Thursday 10 April 2014

The Angry Youth Workshop



The Angry Youth Workshop is based on the highly successful EAA (Emerging Arts Activist programme) model launched and piloted in Youth Month 2013 (refer to note 1 & 2 below). The broader aims of the two day Angry Youth workshop are to expose, explore and instil a basic socio-political grounding in young activist, towards a socio-transformational end. An objective of the workshop is to promote arts practice as a transformative tool by focussing on critical contemporary histories toward a broader reconciliatory end. The workshop has been generously funded by the University of Johannesburg Centre for Education Rights and Transformation.

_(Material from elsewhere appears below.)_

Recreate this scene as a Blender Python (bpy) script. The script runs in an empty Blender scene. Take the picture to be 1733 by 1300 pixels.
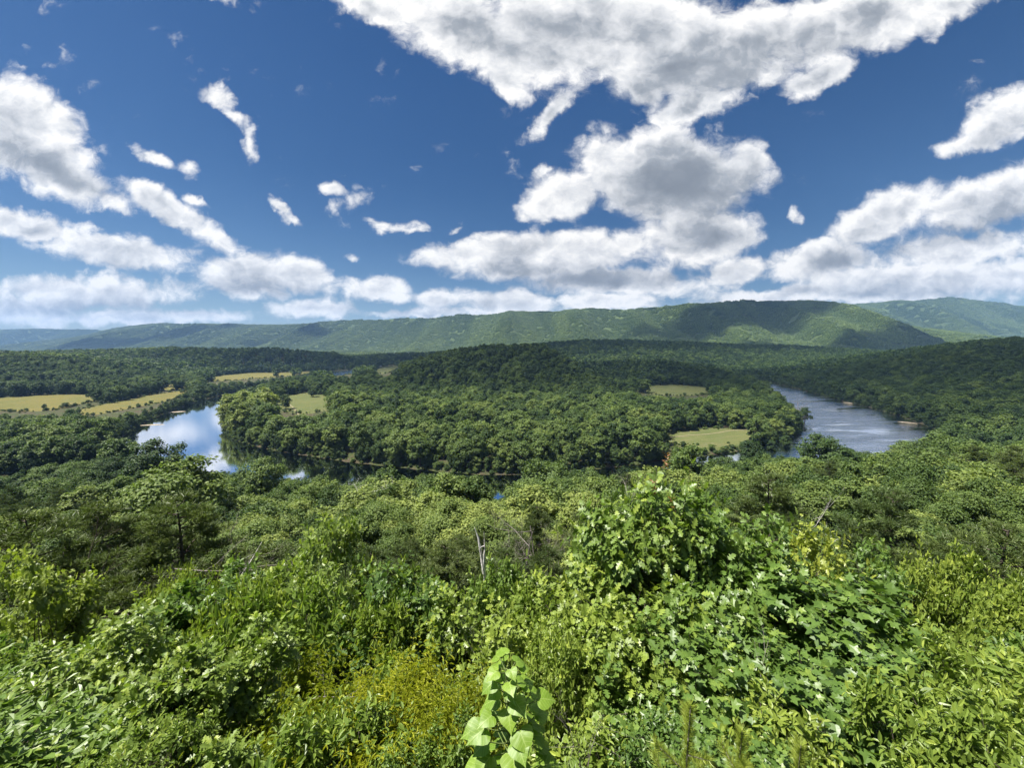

Note 1. The EAA pedagogic model is an art-based variant of Freire and Biko’s praxis. Freire argues that praxis, which constitutes a cycle of theory, application, evaluation, reflection and finally a return to theory, can lead to conscientisation and the knowledge to act against oppression. The EAA model applies the original praxis criteria but extends the idea of towards socio-political art processes and civic engagement. It achieves this by employing critical arts practices in order to elicit criticality in South African youth.
The programme addresses the overarching idea of praxis by focussing on pertinent postcolonial theory, critical dialogic and reflective methods, and practice in the form of visual dialogue and civic engagement. Further areas addressed through the participant-based dialogic approach are identity and cultural production.
The programme is a partnership between the Apartheid Museum and UJ Transformation and was initiated and curated by Farieda Nazier.


Note 2. The Angry Youth Workshop is supported by UJ Centre for Educational Rights and Transformation CERT and the Ithuba Arts Fund. The workshop is based on the Emerging Arts Activist programme launched in 2013 in partnership with UJ Transformation Unit and Apartheid Museum.